Ceux qui ont quelques souvenirs de leurs cours d’histoire du XVIIe siècle au collège se souviennent peut-être des quelques minutes consacrées à la Guerre de Trente ans et, qui sait, de cet étrange prince de Transylvanie nommé Bethlen Gábor, allié de la France et des protestants allemands. Bethlen Gábor (ou plutôt Gabriel Bethlen, si on francise et met le prénom avant le nom comme partout en Europe sauf en Hongrie) était calviniste, hongrois, et sa principauté était alors le seul état européen à officiellement tolérer toutes les religions dont les cinq principales à l’époque sur place : le calvinisme, l’unitarisme et le catholicisme (pour les Hongrois), le luthéranisme (pour les Allemands) et l’orthodoxie (pour les Roumains). La Hongrie devenue le champ de bataille des Turcs et des Autrichiens, la Transylvanie fut pendant ce temps le refuge des élites hongroises et particulièrement des élites protestantes qui avaient tout à craindre des Habsbourg catholiques à l’ouest.

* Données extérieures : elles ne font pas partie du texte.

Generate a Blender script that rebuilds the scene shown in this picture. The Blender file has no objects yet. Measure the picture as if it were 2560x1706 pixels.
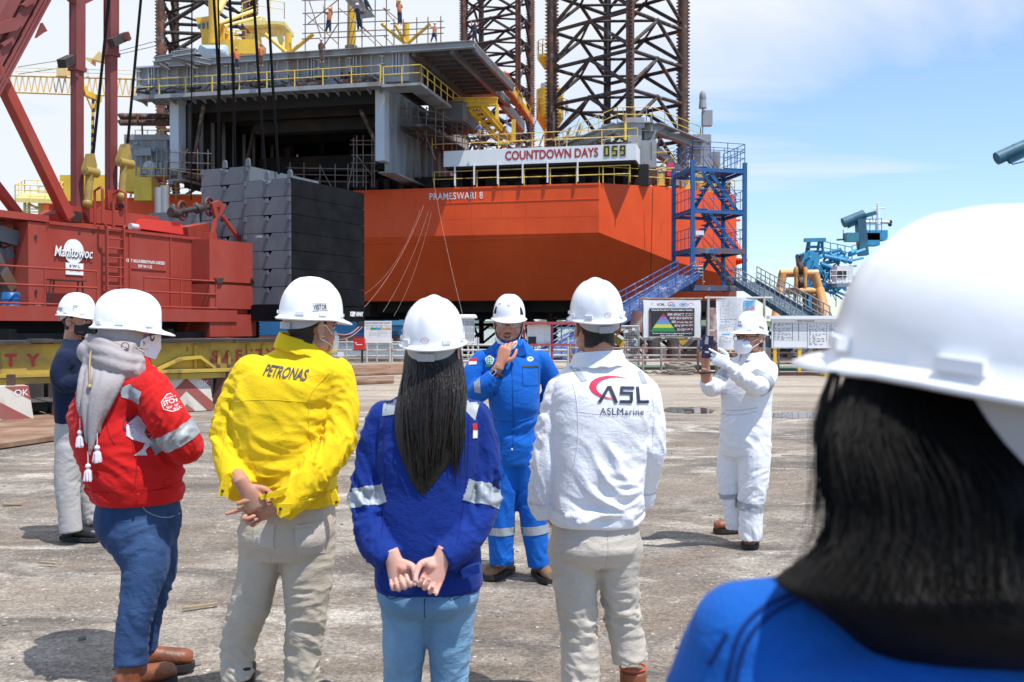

Un pasteur à la tête d’un parti de droite chrétienne

Trois siècles plus tard, dans la Transylvanie roumaine du dictateur Ceausescu, c’est un pasteur calviniste de langue hongroise, à Timișoara (Temesvár en hongrois), qui déclencha fin 1989 la révolution et la chute du régime hyper-nationaliste et communiste en refusant de se plier aux ordres du pouvoir. Aujourd’hui, László Tökés, ce même pasteur qui fut ensuite longtemps l’un des évêques de son Église, est l’un des principaux alliés d’Orbán sur place et le leader d’un petit parti qui s’affirme de droite chrétienne et prône l’autonomie des zones hongroises en Transylvanie. On a là tout le paradoxe du protestantisme hongrois : intrinsèquement lié à l’histoire de sa nation, intrinsèquement politique.